A lot of people have reached out to me since I posted that story, and I'm so grateful for all of them, and for anyone who read it. As I reason through it, I see that it was a necessary and painful healing step, and that the fact that I was finally ready for it is a really good thing. I do feel a lot better having let it out of myself, and I urge everyone else to do the same. I'm just bracing myself for the next hit.

Tuesday, June 07, 2016

The baby

When I was very young, evenings in my family were spent on the one couch we had, watching the one television we had. My mom would lay on it, always in the same spot, and because I was the baby, I got to be the one of us seven kids to lay on top of her. It was an incredible feeling of comfort and protection and warmth; when I want my mommy, that is the distinct feeling that I seek.

I remember laying there one evening when I was about the age my son is now. She called me her baby, as she always did, but this time I asked her how long she'd be calling me that. She said I'd always be her baby. I asked if she'd be saying that when I was an adult, even more so not a baby. In good humor, she negotiated with me a cut-off date: when I turned 81. (This had been her counter to my opening offer of 80.)

In the year that she was sick and in the years since she died, I've thought of this moment very often but have never been able to speak of it.

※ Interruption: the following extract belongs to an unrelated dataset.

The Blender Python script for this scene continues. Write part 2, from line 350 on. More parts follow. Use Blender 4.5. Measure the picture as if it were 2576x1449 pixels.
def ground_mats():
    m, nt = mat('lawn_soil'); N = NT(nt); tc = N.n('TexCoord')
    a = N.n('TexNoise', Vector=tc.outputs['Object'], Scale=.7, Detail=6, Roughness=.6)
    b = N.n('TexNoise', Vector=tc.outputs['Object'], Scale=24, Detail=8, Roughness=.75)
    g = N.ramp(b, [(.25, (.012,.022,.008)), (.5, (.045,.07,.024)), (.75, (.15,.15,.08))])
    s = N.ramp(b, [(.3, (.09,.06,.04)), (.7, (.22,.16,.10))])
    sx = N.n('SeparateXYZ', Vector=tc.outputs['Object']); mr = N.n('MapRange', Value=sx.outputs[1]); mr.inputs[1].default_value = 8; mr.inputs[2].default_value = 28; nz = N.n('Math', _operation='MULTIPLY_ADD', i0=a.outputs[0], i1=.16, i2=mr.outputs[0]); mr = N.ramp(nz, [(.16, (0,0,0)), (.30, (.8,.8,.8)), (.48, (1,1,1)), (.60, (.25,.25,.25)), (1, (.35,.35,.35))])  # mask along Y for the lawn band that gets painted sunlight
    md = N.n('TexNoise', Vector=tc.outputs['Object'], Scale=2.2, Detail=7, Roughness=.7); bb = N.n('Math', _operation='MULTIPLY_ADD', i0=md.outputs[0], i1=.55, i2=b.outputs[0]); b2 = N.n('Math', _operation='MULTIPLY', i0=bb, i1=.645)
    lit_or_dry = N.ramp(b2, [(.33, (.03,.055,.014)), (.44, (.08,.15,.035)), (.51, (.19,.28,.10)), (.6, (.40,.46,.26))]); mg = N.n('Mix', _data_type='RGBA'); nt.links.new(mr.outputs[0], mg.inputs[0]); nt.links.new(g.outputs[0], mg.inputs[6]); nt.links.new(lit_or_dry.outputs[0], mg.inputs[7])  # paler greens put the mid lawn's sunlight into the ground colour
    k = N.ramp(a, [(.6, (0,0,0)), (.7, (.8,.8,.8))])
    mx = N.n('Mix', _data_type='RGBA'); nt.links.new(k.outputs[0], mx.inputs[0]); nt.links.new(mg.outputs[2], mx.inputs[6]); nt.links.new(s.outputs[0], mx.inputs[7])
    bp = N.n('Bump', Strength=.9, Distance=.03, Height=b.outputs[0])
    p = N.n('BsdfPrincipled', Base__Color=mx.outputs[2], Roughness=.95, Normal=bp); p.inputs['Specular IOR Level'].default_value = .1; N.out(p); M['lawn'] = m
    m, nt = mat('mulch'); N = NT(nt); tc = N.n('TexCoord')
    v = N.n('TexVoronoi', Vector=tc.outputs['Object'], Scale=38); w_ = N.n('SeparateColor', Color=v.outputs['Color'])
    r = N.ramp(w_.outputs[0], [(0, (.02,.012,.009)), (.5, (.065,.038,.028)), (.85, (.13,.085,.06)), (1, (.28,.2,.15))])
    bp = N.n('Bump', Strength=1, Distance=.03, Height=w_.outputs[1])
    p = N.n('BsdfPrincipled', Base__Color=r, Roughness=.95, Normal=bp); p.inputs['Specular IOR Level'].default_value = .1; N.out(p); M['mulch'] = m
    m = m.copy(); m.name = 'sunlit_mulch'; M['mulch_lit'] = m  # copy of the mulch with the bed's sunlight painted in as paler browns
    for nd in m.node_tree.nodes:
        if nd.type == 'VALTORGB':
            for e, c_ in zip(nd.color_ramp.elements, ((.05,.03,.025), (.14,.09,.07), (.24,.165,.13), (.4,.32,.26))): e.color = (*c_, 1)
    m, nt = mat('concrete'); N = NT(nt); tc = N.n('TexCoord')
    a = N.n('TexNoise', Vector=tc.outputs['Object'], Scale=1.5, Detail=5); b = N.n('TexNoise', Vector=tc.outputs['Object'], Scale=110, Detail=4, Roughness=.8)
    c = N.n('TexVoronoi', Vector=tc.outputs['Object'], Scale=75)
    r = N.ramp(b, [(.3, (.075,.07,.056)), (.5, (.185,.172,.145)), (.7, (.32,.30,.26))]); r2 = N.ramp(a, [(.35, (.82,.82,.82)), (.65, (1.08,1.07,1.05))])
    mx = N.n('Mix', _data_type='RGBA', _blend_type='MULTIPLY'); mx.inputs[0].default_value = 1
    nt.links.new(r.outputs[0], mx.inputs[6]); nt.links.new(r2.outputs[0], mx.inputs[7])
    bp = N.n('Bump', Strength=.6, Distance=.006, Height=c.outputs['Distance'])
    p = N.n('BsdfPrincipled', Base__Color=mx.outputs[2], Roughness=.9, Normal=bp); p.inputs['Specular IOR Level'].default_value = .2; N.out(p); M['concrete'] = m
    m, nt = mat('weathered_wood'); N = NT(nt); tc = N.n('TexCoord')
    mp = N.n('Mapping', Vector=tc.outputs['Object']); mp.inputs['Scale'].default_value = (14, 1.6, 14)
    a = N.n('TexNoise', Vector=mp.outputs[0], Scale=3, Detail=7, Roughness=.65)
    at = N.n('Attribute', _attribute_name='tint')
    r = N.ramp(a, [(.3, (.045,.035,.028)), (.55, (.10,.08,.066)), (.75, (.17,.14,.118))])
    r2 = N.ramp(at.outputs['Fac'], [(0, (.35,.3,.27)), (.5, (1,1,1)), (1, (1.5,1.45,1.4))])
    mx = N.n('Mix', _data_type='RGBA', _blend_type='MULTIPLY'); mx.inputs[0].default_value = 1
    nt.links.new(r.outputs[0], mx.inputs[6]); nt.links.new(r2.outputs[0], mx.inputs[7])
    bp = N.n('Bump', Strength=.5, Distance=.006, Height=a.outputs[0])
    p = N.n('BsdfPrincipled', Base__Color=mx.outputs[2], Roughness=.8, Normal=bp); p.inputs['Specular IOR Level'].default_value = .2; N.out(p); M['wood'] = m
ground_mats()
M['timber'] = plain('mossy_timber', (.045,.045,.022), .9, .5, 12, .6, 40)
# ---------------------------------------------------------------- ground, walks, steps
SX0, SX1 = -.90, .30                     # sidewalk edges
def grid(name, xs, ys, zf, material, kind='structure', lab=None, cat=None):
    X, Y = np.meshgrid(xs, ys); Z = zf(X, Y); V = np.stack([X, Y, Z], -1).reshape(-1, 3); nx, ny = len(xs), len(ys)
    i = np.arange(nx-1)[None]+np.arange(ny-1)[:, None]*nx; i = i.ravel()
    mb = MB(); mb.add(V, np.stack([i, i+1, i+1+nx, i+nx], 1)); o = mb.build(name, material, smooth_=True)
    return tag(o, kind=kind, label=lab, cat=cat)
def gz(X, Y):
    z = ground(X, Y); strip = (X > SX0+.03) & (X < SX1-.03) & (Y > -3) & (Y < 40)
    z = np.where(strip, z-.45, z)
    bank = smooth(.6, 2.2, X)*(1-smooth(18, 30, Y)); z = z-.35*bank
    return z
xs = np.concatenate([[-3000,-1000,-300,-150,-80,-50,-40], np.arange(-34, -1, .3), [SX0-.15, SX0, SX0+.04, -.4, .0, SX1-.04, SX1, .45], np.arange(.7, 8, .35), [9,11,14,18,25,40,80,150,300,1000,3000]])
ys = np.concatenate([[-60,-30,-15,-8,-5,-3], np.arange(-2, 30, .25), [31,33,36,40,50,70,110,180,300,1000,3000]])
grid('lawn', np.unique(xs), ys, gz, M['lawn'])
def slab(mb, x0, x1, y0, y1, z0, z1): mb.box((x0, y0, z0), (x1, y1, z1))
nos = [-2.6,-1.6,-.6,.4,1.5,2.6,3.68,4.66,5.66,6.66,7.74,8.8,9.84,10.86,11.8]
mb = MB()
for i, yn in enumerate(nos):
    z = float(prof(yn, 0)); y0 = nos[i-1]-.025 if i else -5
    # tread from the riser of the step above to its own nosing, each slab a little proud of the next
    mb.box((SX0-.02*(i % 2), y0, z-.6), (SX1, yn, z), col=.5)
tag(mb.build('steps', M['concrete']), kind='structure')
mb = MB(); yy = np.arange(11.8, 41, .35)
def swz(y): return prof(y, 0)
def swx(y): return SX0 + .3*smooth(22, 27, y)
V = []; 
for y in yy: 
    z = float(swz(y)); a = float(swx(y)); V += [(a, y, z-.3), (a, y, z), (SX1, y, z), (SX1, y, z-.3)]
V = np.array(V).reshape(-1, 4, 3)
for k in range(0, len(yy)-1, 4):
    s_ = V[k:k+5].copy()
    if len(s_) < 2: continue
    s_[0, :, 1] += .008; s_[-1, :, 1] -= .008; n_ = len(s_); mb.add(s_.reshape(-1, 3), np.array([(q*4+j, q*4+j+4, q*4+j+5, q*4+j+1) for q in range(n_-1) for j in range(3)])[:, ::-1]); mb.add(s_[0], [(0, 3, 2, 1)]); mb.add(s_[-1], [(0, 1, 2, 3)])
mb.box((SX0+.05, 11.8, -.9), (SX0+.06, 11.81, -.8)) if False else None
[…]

When I allow myself to wade into the emotional depths, I wonder what she thought of that conversation. Did it make her sad to know, even on that day, not quite two decades before she got sick, that we weren't going to make it there? Or did she even think about it in those terms? Was it just some crazy thing I was saying, on top of all the other crazy things I must have been saying? I really hope it was that last one. I hope for her sake that she never, ever thought about it again. Because having lost her, thinking about that conversation -- just the conversation -- with Abbott is unbearable to me. I can't even write this without crying.

My mom would have turned 74 today. Happy birthday, mama. I miss you. And I am still your baby.

Wednesday, March 23, 2016

But what if ...

the whole gratitude movement is a ploy to quell outrage and make people placid?